A One-Stop-Shop System for Privacy

Improved communication across regulatory bodies in the EU was an early goal of GDPR, and it continues to be a benchmark for success.

The regulation aligns European interests and “provides the same powers, the same competencies among Europe for data protection authority,” says Raynal. She calls the increased communication, cooperation, and accountability across EU nations a “one-stop-shop system” for cases and actions that are under review.

“Before, it was not necessarily the case. We had some differences, divergence between authorities in Europe. So it’s important that now we have exactly the same level of competencies and of powers.”

Again, she brings it back to concrete figures. In 2019, “we had something around one thousand cases in our internal system of information that we share with all the data protection authorities, and approximately around 80 final decisions with respect to cross-border cases that we are sharing at the EU level.

“It’s a beginning,” Raynal admits. “We are in a learning curve, but it’s a very interesting collaboration…. On a daily basis, we are in contact with our counterparts in the EU, and we are working on concrete complaints.”

A “Dynamic” Influence — Data Privacy Legislation Goes Global

The GDPR set the stage for successful privacy regulations, effectively ensuring they would get attention elsewhere.

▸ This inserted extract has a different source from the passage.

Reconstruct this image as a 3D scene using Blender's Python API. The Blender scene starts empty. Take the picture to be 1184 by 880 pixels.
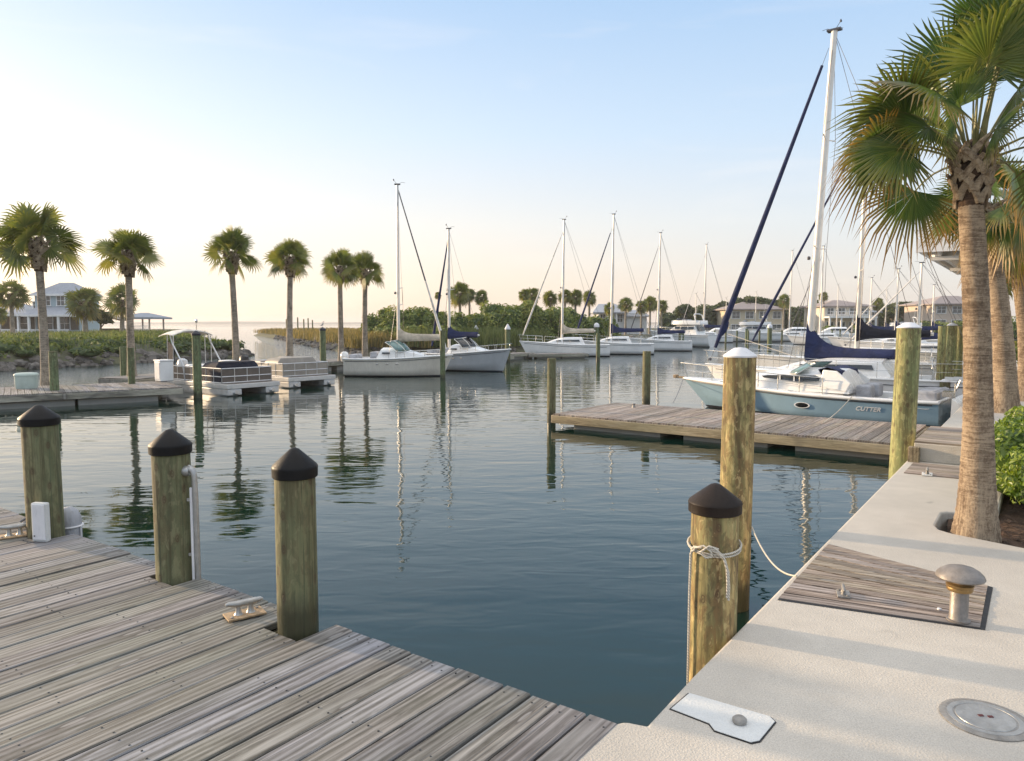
import bpy, bmesh, math, random
import numpy as np
from mathutils import Vector, Matrix, noise as mnoise

R = math.radians
PI = math.pi
scene = bpy.context.scene
col = scene.collection

# ------------------------------------------------------------------ camera
FPX = 855.0                       # focal length in photo pixels (1184 wide)
PITCH = math.atan(66 / FPX)
EYE = 2.35                        # metres above the water, 1.65 above the quay
cam_d = bpy.data.cameras.new('camera')
cam_d.sensor_width = 36.0
cam_d.lens = FPX / 1184 * 36.0
cam_d.clip_start = 0.05
cam_d.clip_end = 20000
cam = bpy.data.objects.new('camera', cam_d)
col.objects.link(cam)
cam.location = (0, 0, EYE)
cam.rotation_euler = (PI / 2 - PITCH, 0, 0)
scene.camera = cam

# ------------------------------------------------------------------ light
SUN_AZ = R(-64)                   # from straight ahead, to the left
SUN_EL = R(9.5)
SUN_POWER = 4.4
world = bpy.data.worlds.new('World')
scene.world = world
world.use_nodes = True
wn = world.node_tree
wn.nodes.clear()
w_out = wn.nodes.new('ShaderNodeOutputWorld')
w_bg = wn.nodes.new('ShaderNodeBackground')
w_sky = wn.nodes.new('ShaderNodeTexSky')
w_sky.sky_type = 'NISHITA'
w_sky.sun_disc = False
w_sky.sun_elevation = SUN_EL
w_sky.sun_rotation = SUN_AZ
w_sky.air_density = 1.0
w_sky.dust_density = 1.2
w_sky.ozone_density = 1.6
w_sky.altitude = 0
w_bg.inputs['Strength'].default_value = 0.15
# evening sky: the physical sky, paled by thin high haze that is peach at the horizon and glowing round the sun; the unseen zenith is brightened as added fill
def _wm(op, a, b=0.0, clamp=False):
    x = wn.nodes.new('ShaderNodeMath'); x.operation = op; x.use_clamp = clamp
    for i, v in enumerate((a, b)):
        if isinstance(v, (int, float)): x.inputs[i].default_value = v
        else: wn.links.new(v, x.inputs[i])
    return x.outputs[0]
def _wmix(f, a, b, mode='MIX'):
    x = wn.nodes.new('ShaderNodeMix'); x.data_type = 'RGBA'; x.blend_type = mode; x.clamp_factor = True
    for i, v in ((0, f), (6, a), (7, b)):
        if isinstance(v, tuple): x.inputs[i].default_value = (*v, 1)
        elif isinstance(v, (int, float)): x.inputs[i].default_value = v
        else: wn.links.new(v, x.inputs[i])
    return x.outputs[2]
w_tc = wn.nodes.new('ShaderNodeTexCoord')
w_dot = wn.nodes.new('ShaderNodeVectorMath'); w_dot.operation = 'DOT_PRODUCT'
w_dot.inputs[1].default_value = (math.sin(SUN_AZ), math.cos(SUN_AZ), 0.0)
wn.links.new(w_tc.outputs['Generated'], w_dot.inputs[0])
w_sep = wn.nodes.new('ShaderNodeSeparateXYZ'); wn.links.new(w_tc.outputs['Generated'], w_sep.inputs[0])
w_ramp = wn.nodes.new('ShaderNodeValToRGB'); wn.links.new(w_sep.outputs[2], w_ramp.inputs[0])
_e = w_ramp.color_ramp.elements
_stops = [(0.0, (.64, .495, .41)), (.05, (.66, .545, .465)), (.13, (.61, .585, .565)), (.24, (.46, .55, .655)), (.40, (.30, .435, .62)), (.62, (.62, .68, .80)), (.85, (1.15, 1.12, 1.08))]  # last stops: unseen overhead sky raised as added fill for deck and concrete
while len(_e) < len(_stops): _e.new(.9)
for _i, (_p, _c) in enumerate(_stops): _e[_i].position = _p; _e[_i].color = (*_c, 1)
w_glow = _wm('POWER', _wm('MAXIMUM', _wm('MULTIPLY', _wm('ADD', w_dot.outputs['Value'], .30), 1 / 1.30), 0.0), 4.5)
w_low = _wm('POWER', _wm('SUBTRACT', 1.0, _wm('ABSOLUTE', w_sep.outputs[2]), True), 1.6)
w_g2 = _wm('MULTIPLY', w_glow, w_low)
w_mp = wn.nodes.new('ShaderNodeMapping'); wn.links.new(w_tc.outputs['Generated'], w_mp.inputs['Vector']); w_mp.inputs['Scale'].default_value = (1.2, 1.2, 7.5)
w_nz = wn.nodes.new('ShaderNodeTexNoise'); wn.links.new(w_mp.outputs[0], w_nz.inputs['Vector']); w_nz.inputs['Scale'].default_value = 2.2; w_nz.inputs['Detail'].default_value = 6; w_nz.inputs['Roughness'].default_value = .55; w_nz.inputs['Distortion'].default_value = .6
w_cl = _wm('MULTIPLY', _wm('MULTIPLY', _wm('SUBTRACT', w_nz.outputs['Fac'], .52), 3.2, True), .32)
w_ramp2 = wn.nodes.new('ShaderNodeValToRGB'); wn.links.new(w_sep.outputs[2], w_ramp2.inputs[0])   # away from the sun: cooler
_e = w_ramp2.color_ramp.elements
_stops2 = [(0.0, (.50, .47, .455)), (.06, (.52, .52, .53)), (.13, (.50, .55, .60)), (.24, (.40, .51, .645)), (.40, (.285, .425, .62)), (.62, (.62, .68, .80)), (.85, (1.15, 1.12, 1.08))]
while len(_e) < len(_stops2): _e.new(.9)
for _i, (_p, _c) in enumerate(_stops2): _e[_i].position = _p; _e[_i].color = (*_c, 1)
w_side = _wm('MULTIPLY', _wm('ADD', w_dot.outputs['Value'], .25), 1 / .75, True)
w_base = _wmix(w_side, w_ramp2.outputs[0], w_ramp.outputs[0])
w_c = _wmix(_wm('MULTIPLY', w_g2, .46), w_base, (1.42, 1.18, .93))
w_c = _wmix(w_cl, w_c, (.8, .72, .66))
w_pale = _wmix(1.0, w_c, (1 / .15, 1 / .15, 1 / .15), 'MULTIPLY')
w_col = _wmix(.82, w_sky.outputs[0], w_pale)
wn.links.new(w_col, w_bg.inputs['Color'])
wn.links.new(w_bg.outputs[0], w_out.inputs['Surface'])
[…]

“GDPR is being used outside of the EU—not necessarily as a model; that might be a little too strong, but other governments are using the GDPR to draft their own legal regimes around privacy in their countries,” says Raynal.

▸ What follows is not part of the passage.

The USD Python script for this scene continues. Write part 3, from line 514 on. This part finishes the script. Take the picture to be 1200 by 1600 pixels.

GDPR’s international reach falls directly under Raynal purview at CNIL. “We have a lot of interaction with non-EU countries,” she says of her team, which facilitates meetings with foreign delegations. “We have more and more requests from countries outside of the EU to meet and understand what we are doing and how we are organized. They’re very interested in the CNIL structure and how we work.”

Organizations are also reconsidering their approach to GDPR — and privacy regulations in general. Raynal is seeing what was once irritation and dread mature into resourcefulness.

“We see more and more companies using the GDPR not only as a kind of mandatory obligation or something burdensome that needs to be done, but more as kind of element that is a value on the market, that can be a competitive advantage.”

Going forward, Raynal wants to continue to “open a dialogue in order to really adapt to what’s going on on the ground, and not just be in Babel Tower.

“We have been working a lot at the EU level at an international level, so I hope that in 10 year’s time, we will have a global instrument for data protection. Not only a European one, but a larger one where we will also tackle these kinds of issues that are very important for all citizens of the world.”